The assault of spring after loss 17/52

April 24, 2022

 

There is no greater sorrow than to recall happiness in times of misery  

~Dante Alighieri  

Week 17: The assault of spring after loss

The brutal winter of 1993 uncovered the harshness of life with the death of my five-year-old son Ryan. The stark and frigid winter mirrored the hollow space, I was in. If any season could describe death, winter would be it.  But when the first hints of spring began appearing so early in my grief, it revealed the cruel reality that life went on. Spring exposed a new beginning that I was not prepared for. Each bud displayed the promise of a new day, with the warm air another contradiction to the bitter cold. 

We were in the process of moving when Ryan died. Our house had sold, and the move date was set. This strange transition made grief even more overwhelming. In our new home, Ryan had already chosen his bedroom and now, as I walk past this space it echoes with emptiness. Pausing, I listen for his laughter that does not come and force myself to walk down the stairs. My survival is hinged by the tasks that come with a new home and a new habit of going through the motions. As I move through the promise of spring and the hope that comes with a new home, I collapse in grief.

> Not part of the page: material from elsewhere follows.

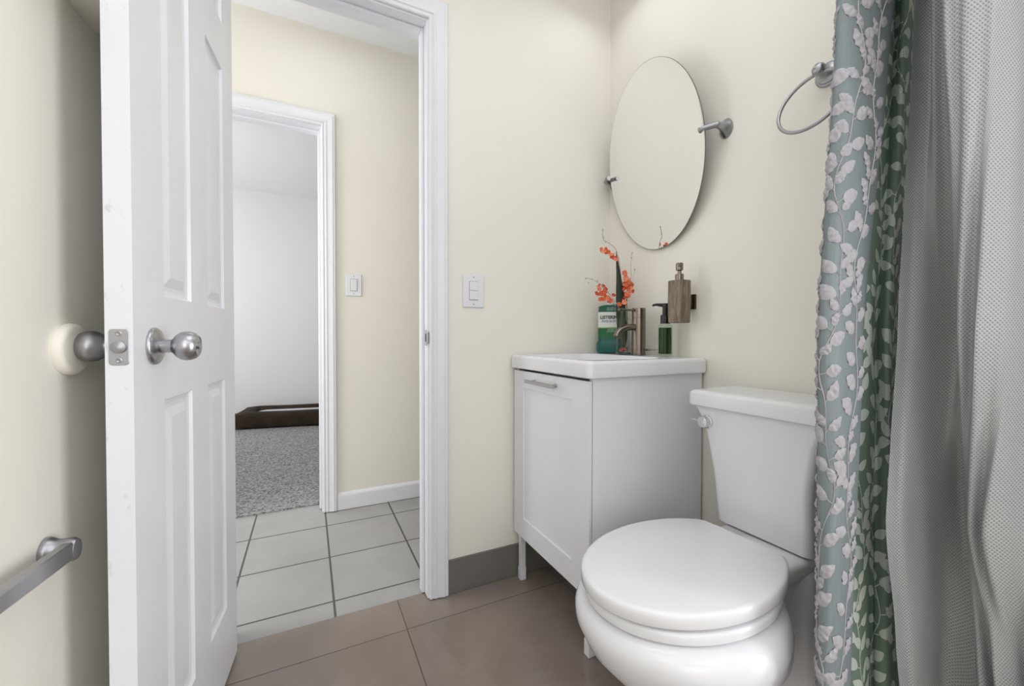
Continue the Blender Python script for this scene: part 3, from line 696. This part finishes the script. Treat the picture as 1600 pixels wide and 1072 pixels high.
for a, h in ((-0.152, 0.300), (-0.140, 0.283), (-0.126, 0.297), (-0.085, 0.492), (-0.082, 0.462), (-0.073, 0.445), (0.032, 0.402), (0.030, 0.382), (0.042, 0.337), (-0.105, 0.292)):
    bm = B(); bmesh.ops.create_icosphere(bm, subdivisions=2, radius=0.0026, matrix=Matrix.Translation(fp(a, h, 0)) @ Matrix.Diagonal((1, 1, 1.4, 1))); obj('bud', bm, M_twig, fo, ang=80)

# ------------------------------------------------------------------ oval pivot mirror
mt = -0.1356; mC = Vector((1.156, 1.164, 1.629)); mn = Vector((-math.cos(mt), 0, math.sin(mt))); mv = Vector((math.sin(mt), 0, math.cos(mt))); mh = Vector((0, 1, 0))
mz = Matrix.Rotation(R_(-2.9), 3, 'Z'); mn, mv, mh = mz @ mn, mz @ mv, mz @ mh
mi_ = thing('oval_mirror', 'frameless oval wall mirror hung between two nickel brackets above the washbasin', 'mirror', tuple(mC-Vector((0, 0, 0.335))))
bm = B(); ma, mb = 0.2444, 0.3377
def oring(ins, d): return [mC + mh*(ma-ins)*math.cos(2*PI*k/96) + mv*(mb-ins)*math.sin(2*PI*k/96) + mn*d for k in range(96)]
loft(bm, [oring(0, -0.003), oring(0, 0.0005)], True, False, mi=1)
loft(bm, [oring(0, 0.0005), oring(0.0013, 0.0009)], False, False, mi=1)
vr = loft(bm, [oring(0.0013, 0.0009), oring(0.012, 0.0012)], False, True, mi=0)
bmesh.ops.remove_doubles(bm, verts=bm.verts, dist=1e-5)
obj('glass', bm, [M_mirror, M_glass_edge], mi_, ang=3)
for sgn, yw in ((-1, 0.893), (1, 1.437)):
    bz = 1.634; ye = mC.y + sgn*(ma-0.020)
    bm = B(); x, y, d = Vector((0, 1, 0)), Vector((0, 0, 1)), Vector((-1, 0, 0))
    prof = [(0.0005, 0.023, 0.030), (0.004, 0.0235, 0.031), (0.010, 0.019, 0.024), (0.020, 0.0125, 0.0155), (0.032, 0.010, 0.011), (0.045, 0.0105, 0.0105), (0.052, 0.008, 0.008), (0.054, 0.004, 0.004)]
    ctr = Vector((XB, yw, bz))
    loft(bm, [[ctr + d*h + y*(-0.004*(1-h/0.054)) + x*rx*math.cos(2*PI*i/32) + y*ry*math.sin(2*PI*i/32) for i in range(32)] for h, rx, ry in prof])
    br = obj('bracket', bm, M_nickel_d, mi_, ang=60); br['label'] = 'satin nickel bracket'
    bm = B(); add_tube(bm, cr([(XB-0.045, yw, bz), (XB-0.056, yw-sgn*0.016, bz-0.001), (XB-0.068, yw-sgn*0.034, bz-0.003), (XB-0.070, ye, bz-0.005)], 5), [0.0105, 0.0102, 0.0098, 0.0094, 0.009, 0.0088, 0.0086, 0.0084, 0.0083, 0.0084, 0.0086, 0.009, 0.0094, 0.0097, 0.0098, 0.0096], 16); obj('arm', bm, M_nickel_d, br, ang=60)

# ------------------------------------------------------------------ towel ring
tr_ = thing('towel_ring', 'satin nickel towel ring on the wall beside the shower curtain', 'towel ring', (XB, 0.609, 1.64))
pz = 1.640; bm = B()
add_lathe(bm, (XB-0.0003, 0.603, pz), (-1, 0, 0), [(0, 0), (0.031, 0), (0.031, 0.003), (0.028, 0.006), (0.0245, 0.0065), (0.0235, 0.010), (0.018, 0.0125), (0.0125, 0.016), (0.0105, 0.022), (0.0105, 0.036)], 40); pt = obj('wall_post', bm, M_nickel_d, tr_)
bm = B(); add_lathe(bm, (XB-0.034, 0.603, pz), (-1, 0, 0), [(0.0105, 0), (0.0135, 0.003), (0.0155, 0.009), (0.0155, 0.013), (0.0135, 0.019), (0.009, 0.0225), (0, 0.0235)], 32); obj('finial', bm, M_nickel_d, pt)
bm = B(); rc = Vector((1.1475, 0.609, 1.557)); up = Vector((0.307, 0, 0.952)); sd_ = Vector((0, 1, 0)); n = 64
rings = []
for k in range(n):
    a = 2*PI*k/n; c = rc + (up*math.cos(a)+sd_*math.sin(a))*0.080; o_ = (up*math.cos(a)+sd_*math.sin(a)); q = up.cross(sd_)
    rings.append([c + (o_*math.cos(2*PI*i/12) + q*math.sin(2*PI*i/12))*0.0045 for i in range(12)])
vr = [[bm.verts.new(p) for p in r] for r in rings]
for k in range(n):
    for i in range(12): bm.faces.new((vr[k][i], vr[k][(i+1) % 12], vr[(k+1) % n][(i+1) % 12], vr[(k+1) % n][i]))
obj('ring', bm, M_nickel_d, tr_, ang=80)

# ------------------------------------------------------------------ toilet
TY = 0.668; TKY = 0.660; TROT = R_(2.2)
to = thing('toilet', 'white two-piece toilet with closed lid between vanity and shower curtain', 'toilet', (0.85, TY, 0))
def egg(xc, a_f, a_b, b, z, n=64, e=2.0, cut=None):
    """egg outline: half length a_f to the front (-x), a_b to the back, half width b; optional straight cut at x=cut"""
    out = []
    for k in range(n):
        t = 2*PI*k/n; c, s = math.cos(t), math.sin(t)
        x = xc + (a_b if c > 0 else a_f)*math.copysign(abs(c)**(2/e), c); y = TY + b*math.copysign(abs(s)**(2/e), s)
        if cut is not None and x > cut: x = cut + (x-cut)*0.03
        dx, dy = x-0.97, y-TY
        out.append(Vector((0.97+dx*math.cos(TROT)-dy*math.sin(TROT), TY+dx*math.sin(TROT)+dy*math.cos(TROT), z)))
    return out
bm = B()
secs = [(0.81, 0.160, 0.320, 0.098, 0.0), (0.81, 0.162, 0.320, 0.100, 0.008), (0.81, 0.150, 0.318, 0.092, 0.03), (0.81, 0.142, 0.315, 0.086, 0.09), (0.805, 0.148, 0.310, 0.090, 0.145), (0.795, 0.170, 0.290, 0.112, 0.195),
        (0.775, 0.204, 0.262, 0.172, 0.25), (0.760, 0.233, 0.245, 0.201, 0.30), (0.754, 0.249, 0.235, 0.209, 0.345), (0.752, 0.250, 0.232, 0.205, 0.368), (0.752, 0.244, 0.230, 0.194, 0.386), (0.752, 0.230, 0.220, 0.174, 0.395), (0.752, 0.12, 0.12, 0.1, 0.397)]
loft(bm, [egg(*s[:5]) for s in secs])
bowl = obj('bowl', bm, M_ceramic, to, ang=60)
# deck behind the bowl carrying the tank
bm = B(); R = []
for hx_, hy_, r, z in ((0.075, 0.066, 0.03, 0.31), (0.100, 0.078, 0.03, 0.355), (0.130, 0.092, 0.035, 0.385), (0.148, 0.104, 0.04, 0.405), (0.152, 0.108, 0.04, 0.424), (0.150, 0.106, 0.038, 0.434), (0.143, 0.099, 0.034, 0.4385)):
    R.append(rrect(1.050, TKY-0.008, hx_, hy_, r, z, 6))
loft(bm, R); obj('deck', bm, M_ceramic, to, ang=60)
bm = B(); add_box(bm, (0.90, TY-0.075, 0.0), (1.12, TY+0.075, 0.345), 0.03, 4); obj('pedestal', bm, M_ceramic, to, ang=60)
bm = B(); add_box(bm, (1.040, TKY-0.118, 0.0), (1.185, TKY+0.112, 0.412), 0.022, 4); obj('tank_support', bm, M_ceramic, to, ang=60)
# seat and lid
bm = B(); cut = 0.985
R = [egg(0.756, f_*0.236, 0.245*f_, 0.1795*f_, z, cut=cut) for f_, z in ((0.95, 0.3985), (0.99, 0.400), (1.0, 0.404), (1.0, 0.4155), (0.992, 0.4205), (0.97, 0.4225), (0.6, 0.423))]
loft(bm, R); seat = obj('seat', bm, M_seat, to, ang=60)
bm = B()
R = [egg(0.765, f_*0.258, 0.258*f_, 0.1805*f_, z, cut=0.966) for f_, z in ((0.955, 0.4300), (0.990, 0.431), (1.0, 0.4345), (1.0, 0.4500), (0.996, 0.4555), (0.985, 0.4592), (0.955, 0.4608), (0.5, 0.4618))]
loft(bm, R); obj('lid', bm, M_seat, to, ang=60)
for s in (-1, 1):
    bm = B(); add_box(bm, (0.962, TY+s*0.070-0.022, 0.4255), (1.000, TY+s*0.070+0.022, 0.4475), 0.008, 3); obj('hinge', bm, M_seat, to, ang=60)
# tank
bm = B(); R = []; xb = XB-0.014
for z, hy_, xf in ((0.4410, 0.112, 1.040), (0.4450, 0.122, 1.033), (0.491, 0.1235, 1.027), (0.54, 0.1245, 1.021), (0.578, 0.126, 1.017), (0.62, 0.131, 1.012), (0.662, 0.138, 1.009), (0.706, 0.146, 1.005), (0.735, 0.159, 1.002), (0.750, 0.168, 1.001), (0.7622, 0.177, 1.000)):
    R.append(rrect((xf+xb)/2, TKY, (xb-xf)/2, hy_, 0.018, z, 5))
loft(bm, R); tank = obj('tank', bm, M_ceramic, to, ang=50)
bm = B(); R = []; xf = 0.988
for ins, z in ((0.008, 0.7622), (0.002, 0.764), (0.0, 0.768), (0.0, 0.797), (0.003, 0.803), (0.009, 0.807), (0.020, 0.8085)):
    R.append(rrect((xf+xb+0.006)/2, TKY, (xb+0.006-xf)/2-ins, 0.189-ins, 0.020, z, 6))
loft(bm, R); obj('tank_lid', bm, M_ceramic, to, ang=50)
ly, lz = 0.790, 0.722
bm = B(); add_lathe(bm, (1.0035, ly, lz), (-1, 0, 0), [(0.0180, -0.002), (0.0185, 0.002), (0.0180, 0.006), (0.0155, 0.0075), (0.0160, 0.009), (0.0165, 0.018), (0.0150, 0.021), (0, 0.0215)], 28); lv = obj('flush_lever', bm, M_chrome, to); lv['label'] = 'chrome flush lever'
bm = B(); add_tube(bm, [(0.992, ly+0.010, lz), (0.991, ly+0.018, lz+0.0005), (0.989, ly+0.042, lz+0.001)], [0.003, 0.0024, 0.0018], 10); obj('lever_arm', bm, M_chrome, lv)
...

Every moment that could provide a rush of joy was instantly followed by an avalanche of guilt.  I don't know how to live.

The impact of these raw emotions makes my ability to process any grief even more confusing. How would I ever know happiness in this new space when my son has died? Each day becoming more tangled in the web that is grief. Unable to comprehend how I would survive. Stumbling through this pain I sought ways to cope. With my inability to sleep, a habit of reading to exhaustion became a part of my night. This provided an escape from the reality of my world. 

Each season delivered a rush of panic as I wondered how I would cope, and I often wonder if our moving from the last home with Ryan transformed my grief in other ways?  My joy remained connected to guilt for many years, and the arrival of spring still causes me to pause and remember how my world had fallen apart while the flowers of spring still bloomed.